Nine new council homes built on the site of a former builders yard in Glanville Road are being let by Oxford City Council.

Cantay Estates handed over three houses and a block of six flats to the council earlier this month.

The houses all have four bedrooms and the block is made up of two one-bedroom and four two-bedroom flats.

The council is in the process of letting the new homes to applicants on the housing register.

Councillor Diko Blackings, cabinet member for affordable housing, housing security and housing the homeless said: “Oxford needs homes and in particular it needs affordable homes.

“We’re committed to reducing the systemic inequality produced by a broken housing market and improving opportunities for our residents.

“Each new council home makes a life-changing difference to people’s lives.”

They will be allocated to a mix of council tenants on the transfer list and other families in housing need.

There are currently more than 2,850 households on the council’s housing waiting list.

This means that many people are living in overcrowded conditions or priced out of the city altogether.

More than half of the people who work in Oxford face lengthy commutes on overcrowded roads every day.

The cost of housing means that nearly a third of Oxford’s children live below the poverty line.

The houses and one-bedroom flats will be let at social rent, which will be £446 a month for the flats and between £743 and £749 a month for the houses.

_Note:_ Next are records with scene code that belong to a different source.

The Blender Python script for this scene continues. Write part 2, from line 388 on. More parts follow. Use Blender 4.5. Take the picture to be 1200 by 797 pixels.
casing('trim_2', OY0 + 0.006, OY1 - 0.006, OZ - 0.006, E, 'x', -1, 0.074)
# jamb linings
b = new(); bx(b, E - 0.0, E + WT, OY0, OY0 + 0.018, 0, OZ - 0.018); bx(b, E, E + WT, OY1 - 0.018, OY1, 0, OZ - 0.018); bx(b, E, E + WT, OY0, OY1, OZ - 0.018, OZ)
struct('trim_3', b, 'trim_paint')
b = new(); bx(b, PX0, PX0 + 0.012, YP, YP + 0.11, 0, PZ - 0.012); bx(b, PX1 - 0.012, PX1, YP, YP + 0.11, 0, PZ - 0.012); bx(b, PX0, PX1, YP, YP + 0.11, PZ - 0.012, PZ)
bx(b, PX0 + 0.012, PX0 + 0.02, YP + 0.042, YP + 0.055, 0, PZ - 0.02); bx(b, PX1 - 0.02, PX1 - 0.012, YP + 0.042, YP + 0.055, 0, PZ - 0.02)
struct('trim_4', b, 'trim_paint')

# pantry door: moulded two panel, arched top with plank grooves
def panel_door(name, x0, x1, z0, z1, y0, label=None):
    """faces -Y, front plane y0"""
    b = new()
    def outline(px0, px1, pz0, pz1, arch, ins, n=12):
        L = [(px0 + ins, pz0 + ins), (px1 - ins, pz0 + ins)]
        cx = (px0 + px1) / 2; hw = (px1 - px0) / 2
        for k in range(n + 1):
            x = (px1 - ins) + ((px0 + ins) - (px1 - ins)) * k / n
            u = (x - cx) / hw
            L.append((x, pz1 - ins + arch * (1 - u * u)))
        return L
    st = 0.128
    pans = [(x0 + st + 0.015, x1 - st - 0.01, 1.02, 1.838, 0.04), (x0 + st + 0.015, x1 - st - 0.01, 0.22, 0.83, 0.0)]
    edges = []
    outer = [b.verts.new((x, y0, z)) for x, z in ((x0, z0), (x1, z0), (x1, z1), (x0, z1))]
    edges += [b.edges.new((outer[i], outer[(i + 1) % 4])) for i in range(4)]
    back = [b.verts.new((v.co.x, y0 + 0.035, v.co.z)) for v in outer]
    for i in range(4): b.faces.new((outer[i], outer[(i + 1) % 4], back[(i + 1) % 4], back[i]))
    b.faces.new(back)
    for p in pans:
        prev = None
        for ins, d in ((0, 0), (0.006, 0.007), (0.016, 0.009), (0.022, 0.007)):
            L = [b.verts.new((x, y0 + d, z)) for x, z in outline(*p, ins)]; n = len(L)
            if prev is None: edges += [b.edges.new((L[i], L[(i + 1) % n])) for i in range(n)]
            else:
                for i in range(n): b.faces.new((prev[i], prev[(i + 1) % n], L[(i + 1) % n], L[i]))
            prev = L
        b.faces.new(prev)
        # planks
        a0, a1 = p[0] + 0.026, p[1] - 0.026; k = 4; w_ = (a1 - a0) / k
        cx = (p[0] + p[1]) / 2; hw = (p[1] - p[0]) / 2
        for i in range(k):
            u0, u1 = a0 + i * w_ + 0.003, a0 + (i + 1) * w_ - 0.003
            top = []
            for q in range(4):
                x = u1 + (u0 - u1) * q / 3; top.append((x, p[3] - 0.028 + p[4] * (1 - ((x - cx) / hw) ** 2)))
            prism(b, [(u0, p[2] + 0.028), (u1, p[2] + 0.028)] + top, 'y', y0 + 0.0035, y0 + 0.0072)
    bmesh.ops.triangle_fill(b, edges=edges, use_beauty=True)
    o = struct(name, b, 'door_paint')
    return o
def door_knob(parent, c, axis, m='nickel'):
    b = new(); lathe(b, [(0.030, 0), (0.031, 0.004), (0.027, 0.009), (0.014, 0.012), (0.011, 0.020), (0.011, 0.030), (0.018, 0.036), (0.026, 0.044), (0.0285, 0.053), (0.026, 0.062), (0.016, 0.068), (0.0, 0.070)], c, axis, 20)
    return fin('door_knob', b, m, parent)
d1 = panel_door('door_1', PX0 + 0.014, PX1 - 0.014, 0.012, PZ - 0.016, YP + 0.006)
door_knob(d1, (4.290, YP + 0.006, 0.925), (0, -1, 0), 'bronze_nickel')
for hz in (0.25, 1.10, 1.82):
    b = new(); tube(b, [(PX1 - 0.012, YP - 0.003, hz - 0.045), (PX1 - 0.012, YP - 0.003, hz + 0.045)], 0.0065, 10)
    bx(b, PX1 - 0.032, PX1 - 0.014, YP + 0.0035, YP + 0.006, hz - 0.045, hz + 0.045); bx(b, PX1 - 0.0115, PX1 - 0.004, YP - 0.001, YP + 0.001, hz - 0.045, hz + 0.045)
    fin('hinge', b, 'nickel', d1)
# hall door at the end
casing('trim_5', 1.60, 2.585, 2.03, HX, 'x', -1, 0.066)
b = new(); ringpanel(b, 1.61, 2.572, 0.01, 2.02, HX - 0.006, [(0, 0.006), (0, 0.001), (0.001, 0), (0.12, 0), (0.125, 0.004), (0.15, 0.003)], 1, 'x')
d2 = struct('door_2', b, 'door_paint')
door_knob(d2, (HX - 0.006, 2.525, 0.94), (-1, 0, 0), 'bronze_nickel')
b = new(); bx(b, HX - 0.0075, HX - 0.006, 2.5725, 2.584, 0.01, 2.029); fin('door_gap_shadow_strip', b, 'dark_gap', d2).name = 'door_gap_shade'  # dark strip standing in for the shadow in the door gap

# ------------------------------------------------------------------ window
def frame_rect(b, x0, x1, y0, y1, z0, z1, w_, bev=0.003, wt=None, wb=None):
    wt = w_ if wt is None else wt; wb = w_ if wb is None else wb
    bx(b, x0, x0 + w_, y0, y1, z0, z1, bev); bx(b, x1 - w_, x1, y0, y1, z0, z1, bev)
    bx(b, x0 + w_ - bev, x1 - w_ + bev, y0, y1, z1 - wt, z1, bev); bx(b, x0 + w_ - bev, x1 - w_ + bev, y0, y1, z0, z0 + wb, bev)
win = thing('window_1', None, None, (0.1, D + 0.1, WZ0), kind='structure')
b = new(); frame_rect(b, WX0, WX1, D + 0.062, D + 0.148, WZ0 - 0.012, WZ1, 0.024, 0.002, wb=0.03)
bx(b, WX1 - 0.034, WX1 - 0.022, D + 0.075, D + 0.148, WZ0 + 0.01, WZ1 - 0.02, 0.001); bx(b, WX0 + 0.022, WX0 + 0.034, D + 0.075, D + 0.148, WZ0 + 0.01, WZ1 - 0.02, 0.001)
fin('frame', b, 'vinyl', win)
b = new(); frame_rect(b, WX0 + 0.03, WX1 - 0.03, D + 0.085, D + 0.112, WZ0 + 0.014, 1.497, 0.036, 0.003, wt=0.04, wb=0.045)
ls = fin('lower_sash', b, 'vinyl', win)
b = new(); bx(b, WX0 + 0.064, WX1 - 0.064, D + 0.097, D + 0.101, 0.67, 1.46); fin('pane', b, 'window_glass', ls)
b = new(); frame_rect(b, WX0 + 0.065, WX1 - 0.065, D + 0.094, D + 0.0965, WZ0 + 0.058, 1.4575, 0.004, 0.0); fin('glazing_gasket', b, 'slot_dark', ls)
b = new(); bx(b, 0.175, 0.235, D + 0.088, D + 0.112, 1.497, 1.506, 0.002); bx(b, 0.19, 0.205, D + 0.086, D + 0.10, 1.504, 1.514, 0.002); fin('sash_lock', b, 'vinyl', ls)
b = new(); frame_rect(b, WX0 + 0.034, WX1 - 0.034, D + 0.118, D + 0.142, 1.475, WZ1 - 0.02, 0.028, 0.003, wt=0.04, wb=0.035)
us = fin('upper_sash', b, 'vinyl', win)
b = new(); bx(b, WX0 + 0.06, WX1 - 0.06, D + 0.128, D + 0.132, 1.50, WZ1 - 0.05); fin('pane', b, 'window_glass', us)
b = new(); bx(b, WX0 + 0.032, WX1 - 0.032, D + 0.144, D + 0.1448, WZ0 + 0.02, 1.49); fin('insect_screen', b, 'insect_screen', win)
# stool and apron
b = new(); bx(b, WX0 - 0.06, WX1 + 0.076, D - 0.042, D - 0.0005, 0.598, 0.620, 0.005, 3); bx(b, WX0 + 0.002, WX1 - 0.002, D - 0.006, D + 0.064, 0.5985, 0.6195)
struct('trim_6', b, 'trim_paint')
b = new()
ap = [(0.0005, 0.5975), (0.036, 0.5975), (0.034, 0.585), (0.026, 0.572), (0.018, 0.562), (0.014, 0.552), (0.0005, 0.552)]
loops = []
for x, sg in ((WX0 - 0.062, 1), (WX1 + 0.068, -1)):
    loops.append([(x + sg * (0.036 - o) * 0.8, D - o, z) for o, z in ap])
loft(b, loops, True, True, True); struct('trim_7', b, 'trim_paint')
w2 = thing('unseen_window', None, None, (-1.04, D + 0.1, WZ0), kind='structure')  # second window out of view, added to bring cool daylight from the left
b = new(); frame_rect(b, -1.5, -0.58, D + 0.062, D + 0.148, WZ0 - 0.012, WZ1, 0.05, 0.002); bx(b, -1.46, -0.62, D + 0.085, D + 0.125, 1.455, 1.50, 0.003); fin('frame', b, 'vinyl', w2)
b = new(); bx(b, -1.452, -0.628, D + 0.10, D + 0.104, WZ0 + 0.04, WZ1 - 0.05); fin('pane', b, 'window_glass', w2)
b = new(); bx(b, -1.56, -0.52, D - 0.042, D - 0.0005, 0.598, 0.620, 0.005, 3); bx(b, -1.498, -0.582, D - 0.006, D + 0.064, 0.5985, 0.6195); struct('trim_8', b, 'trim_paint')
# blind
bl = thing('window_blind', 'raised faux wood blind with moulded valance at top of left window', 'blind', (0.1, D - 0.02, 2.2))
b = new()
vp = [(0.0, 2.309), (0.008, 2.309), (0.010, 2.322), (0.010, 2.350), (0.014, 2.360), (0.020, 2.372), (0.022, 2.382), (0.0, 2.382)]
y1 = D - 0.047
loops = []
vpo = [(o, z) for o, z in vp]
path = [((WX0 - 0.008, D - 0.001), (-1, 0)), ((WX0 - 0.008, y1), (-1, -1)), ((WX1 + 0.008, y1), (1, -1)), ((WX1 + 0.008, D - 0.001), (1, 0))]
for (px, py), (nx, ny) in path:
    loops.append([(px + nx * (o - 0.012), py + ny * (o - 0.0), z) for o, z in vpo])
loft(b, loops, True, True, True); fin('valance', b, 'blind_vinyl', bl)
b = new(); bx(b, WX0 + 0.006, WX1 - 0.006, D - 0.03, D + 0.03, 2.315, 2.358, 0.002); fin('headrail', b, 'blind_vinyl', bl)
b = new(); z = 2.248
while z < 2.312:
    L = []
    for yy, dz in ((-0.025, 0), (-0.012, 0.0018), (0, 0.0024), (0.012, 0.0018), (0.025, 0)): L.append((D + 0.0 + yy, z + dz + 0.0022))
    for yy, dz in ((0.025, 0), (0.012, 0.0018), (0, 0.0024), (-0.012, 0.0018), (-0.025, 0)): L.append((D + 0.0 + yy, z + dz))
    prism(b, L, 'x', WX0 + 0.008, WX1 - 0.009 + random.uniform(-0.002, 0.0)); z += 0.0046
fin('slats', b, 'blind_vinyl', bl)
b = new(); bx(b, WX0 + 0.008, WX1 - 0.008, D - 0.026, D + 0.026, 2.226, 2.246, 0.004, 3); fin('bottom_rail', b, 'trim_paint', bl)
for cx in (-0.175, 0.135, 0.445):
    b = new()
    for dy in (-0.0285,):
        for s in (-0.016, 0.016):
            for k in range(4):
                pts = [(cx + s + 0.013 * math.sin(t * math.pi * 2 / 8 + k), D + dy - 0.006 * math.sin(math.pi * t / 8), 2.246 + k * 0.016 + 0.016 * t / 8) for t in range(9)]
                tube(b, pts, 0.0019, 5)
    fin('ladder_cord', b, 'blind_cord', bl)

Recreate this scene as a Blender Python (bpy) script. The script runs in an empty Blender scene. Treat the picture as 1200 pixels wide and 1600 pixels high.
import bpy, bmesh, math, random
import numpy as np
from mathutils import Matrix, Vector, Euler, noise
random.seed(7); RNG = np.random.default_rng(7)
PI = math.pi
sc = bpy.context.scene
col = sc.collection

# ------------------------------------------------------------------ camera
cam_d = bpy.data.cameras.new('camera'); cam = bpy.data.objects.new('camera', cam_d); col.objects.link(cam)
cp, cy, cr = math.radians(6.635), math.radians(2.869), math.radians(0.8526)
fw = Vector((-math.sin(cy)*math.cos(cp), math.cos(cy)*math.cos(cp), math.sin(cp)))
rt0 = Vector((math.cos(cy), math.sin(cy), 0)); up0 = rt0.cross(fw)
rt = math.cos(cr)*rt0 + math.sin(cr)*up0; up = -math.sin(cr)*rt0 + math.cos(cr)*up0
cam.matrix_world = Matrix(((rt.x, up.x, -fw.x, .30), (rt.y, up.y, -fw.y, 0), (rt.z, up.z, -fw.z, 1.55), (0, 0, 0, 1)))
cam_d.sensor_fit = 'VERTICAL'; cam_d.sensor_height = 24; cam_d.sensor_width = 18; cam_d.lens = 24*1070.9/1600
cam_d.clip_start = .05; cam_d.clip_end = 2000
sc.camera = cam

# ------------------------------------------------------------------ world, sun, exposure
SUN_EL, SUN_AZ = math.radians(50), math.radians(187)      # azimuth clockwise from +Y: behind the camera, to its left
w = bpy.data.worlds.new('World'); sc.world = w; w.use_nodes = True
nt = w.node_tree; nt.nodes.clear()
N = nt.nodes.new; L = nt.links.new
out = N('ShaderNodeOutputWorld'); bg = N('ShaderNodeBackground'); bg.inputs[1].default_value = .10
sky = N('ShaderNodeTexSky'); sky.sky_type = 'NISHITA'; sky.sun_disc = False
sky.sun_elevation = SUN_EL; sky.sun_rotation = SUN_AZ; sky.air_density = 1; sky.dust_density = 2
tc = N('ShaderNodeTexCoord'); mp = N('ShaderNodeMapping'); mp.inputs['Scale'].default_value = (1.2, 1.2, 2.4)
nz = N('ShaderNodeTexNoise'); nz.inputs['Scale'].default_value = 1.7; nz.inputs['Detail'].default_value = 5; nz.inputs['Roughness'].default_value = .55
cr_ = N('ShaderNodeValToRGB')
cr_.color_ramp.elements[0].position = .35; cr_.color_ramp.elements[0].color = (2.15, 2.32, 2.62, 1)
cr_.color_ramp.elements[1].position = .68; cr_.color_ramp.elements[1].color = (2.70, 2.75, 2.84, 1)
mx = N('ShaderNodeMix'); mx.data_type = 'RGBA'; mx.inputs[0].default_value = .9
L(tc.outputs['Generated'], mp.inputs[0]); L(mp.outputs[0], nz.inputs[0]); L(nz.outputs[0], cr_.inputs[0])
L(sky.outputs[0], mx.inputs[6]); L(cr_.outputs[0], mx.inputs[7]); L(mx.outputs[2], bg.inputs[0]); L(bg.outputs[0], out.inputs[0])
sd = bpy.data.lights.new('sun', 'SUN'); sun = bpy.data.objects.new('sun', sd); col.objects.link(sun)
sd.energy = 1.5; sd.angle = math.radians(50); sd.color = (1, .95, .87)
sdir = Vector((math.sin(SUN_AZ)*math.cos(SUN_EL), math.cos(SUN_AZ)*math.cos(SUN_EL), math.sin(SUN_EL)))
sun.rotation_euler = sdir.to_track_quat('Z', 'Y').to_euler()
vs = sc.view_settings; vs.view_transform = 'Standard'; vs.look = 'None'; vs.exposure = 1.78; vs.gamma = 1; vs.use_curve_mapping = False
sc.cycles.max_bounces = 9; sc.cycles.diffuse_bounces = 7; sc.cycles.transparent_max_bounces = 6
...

The two-bedroom flats will be let at an affordable rent of £910 a month.

Social rent is calculated with reference to the size and value of a home and average regional incomes. In Oxford, social rent is typically around 40% of equivalent private rents.

Affordable rent – also known as intermediate rent – is set at up to 80% of an equivalent private rent, including service charges.

According to the Office for National Statistics, in 2020/21 median monthly private rents in Oxford were £1,043 for one-bed and £1,250 for two-bed homes.

The median monthly rent for homes with four or more bedrooms was £2,200. High demand and scarce availability mean that Oxford is among the least affordable places for housing in the UK. People on average outcomes are priced out of the housing market and private rents are nearly double the average for England as a whole.

The ONS say in 2020 the median house price in Oxford was £400,000 – 11.72 times median gross household earnings (£34,124) in the city.

For England, the median house price is 7.84 times median earnings. The cost of housing in Oxford puts home ownership out of the reach of people in occupations like teaching, nursing, transport and retail.

Half (49.3%) of homes in Oxford are now in the private rented sector, where the ONS reports a median private rent of £1,450 a month for a three-bedroom home. The equivalent amount for England as a whole is £800.